What is clear is that prospective buyers will be able to browse homes, use smart interfaces to customize models to their budget and preferences, and finalize purchases through an in-store app. According to the company, units can be shipped in about 90 days and installed on the day of arrival, and an after-sale service for maintenance and furnishing upgrades will give buyers ready access to customer service. Think of it like a modern-day Sears kit home backed by the Geek Squad.
K. says homes are delivered complete, and that "there’s zero installation needed upon arrival." But that’s not strictly true. Local contractors are needed to install the units, which are anchored in the ground by four support legs bored with screw holes—60- to 100-centimeters in circumference depending on the terrain and building requirements. Then there are the electric and water hookups, and most crucially, permitting the building type according to an area’s building and zoning codes.
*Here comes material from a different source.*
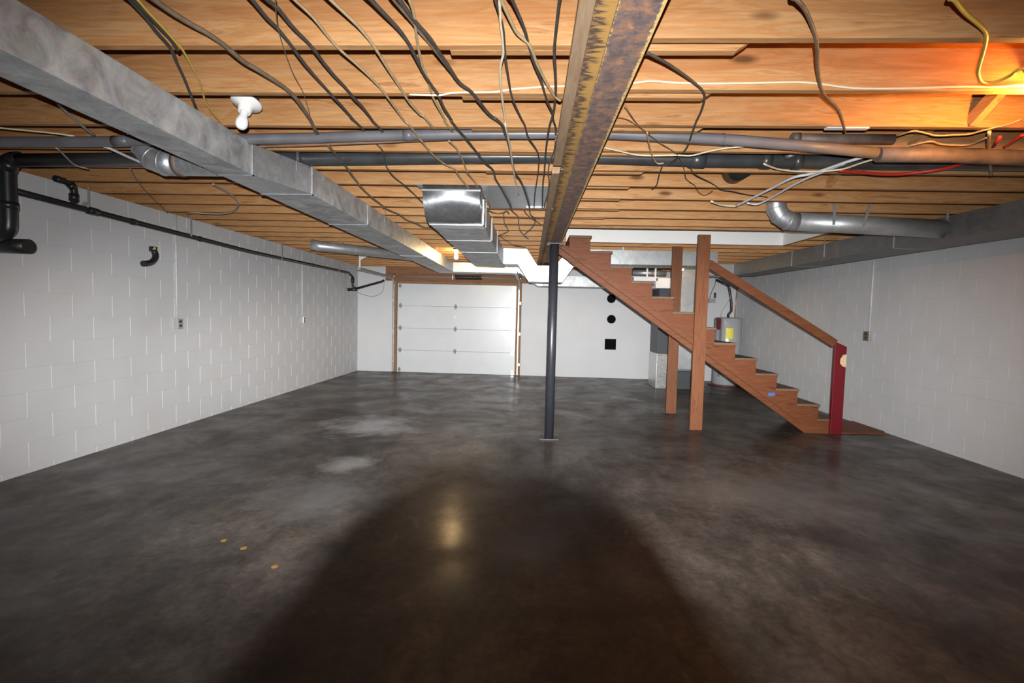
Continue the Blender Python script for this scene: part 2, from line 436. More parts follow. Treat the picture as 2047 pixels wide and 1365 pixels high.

Last April, in North Las Vegas, local leaders brought in bulldozers to demolish a community of tiny homes the nonprofit New Leaf had built for unhoused residents on a parcel of land zoned for single family homes at least 1,200 square feet in size. But a Nevada state law, Senate Bill 150, which passed in 2021, will require large cities to create building and zoning codes to allow for tiny homes in select areas by 2024. Nevertheless, the incident lays bare the bitter fault line that has emerged over tiny homes and where they’re allowed to be built, which, in many cases, due to encoded size requirements, amounts to structural discrimination against the poor and underprivileged.
K. offers assurance that Nestron has been doing its homework, and says he’s currently in talks with authorities in Houston, Las Vegas, and Ft. Lauderdale who are "very accepting of our product." Even if true, Nestron’s ambitions for a tiny home world takeover, if you can call it that, are likely to be held up by jurisdictions across the U.S. The states and cities that prohibit tiny homes rarely do so openly, but instead have inspection programs or onerous requirements for square footage, ceiling heights, and exits that make it illegal to live in them.
Still, building showrooms could serve as a way to raise awareness around the viability of tiny homes to alleviate the housing crisis, especially as housing prices continue to soar. Prefabricated and assembled in Asia, homes like the Cube Two, offered at a base price of $77K, can be built up to 50 percent faster than those built on-site, according to Nestron’s media representative, TzeYan Law. Advanced automation and casting processes—Nestron has 27 proprietary molds—achieve greater precision than traditional building methods, generating less waste, and using fewer materials to keep costs in check, says Law.
The centers Nestron plans to open are are just one phase of its larger vision. The company also wants to open factories in the U.S., the European Union, and Japan to ramp up production and reduce shipping costs. To naysayers who might find such an investment premature, K. contends the need for affordable, fast-to-market housing is real, especially in the context of disaster relief, and it is past time for manufacturers to rise up to meet the demand.
"Last year, California forest fires kinda destroyed a lot of things," K. says. "If we had a solution back then, I think it would have helped society immensely."
While K. and Nestron lay plans to solve the housing crisis and come to the rescue of disaster victims across the U.S., we await its first U.S.–built home.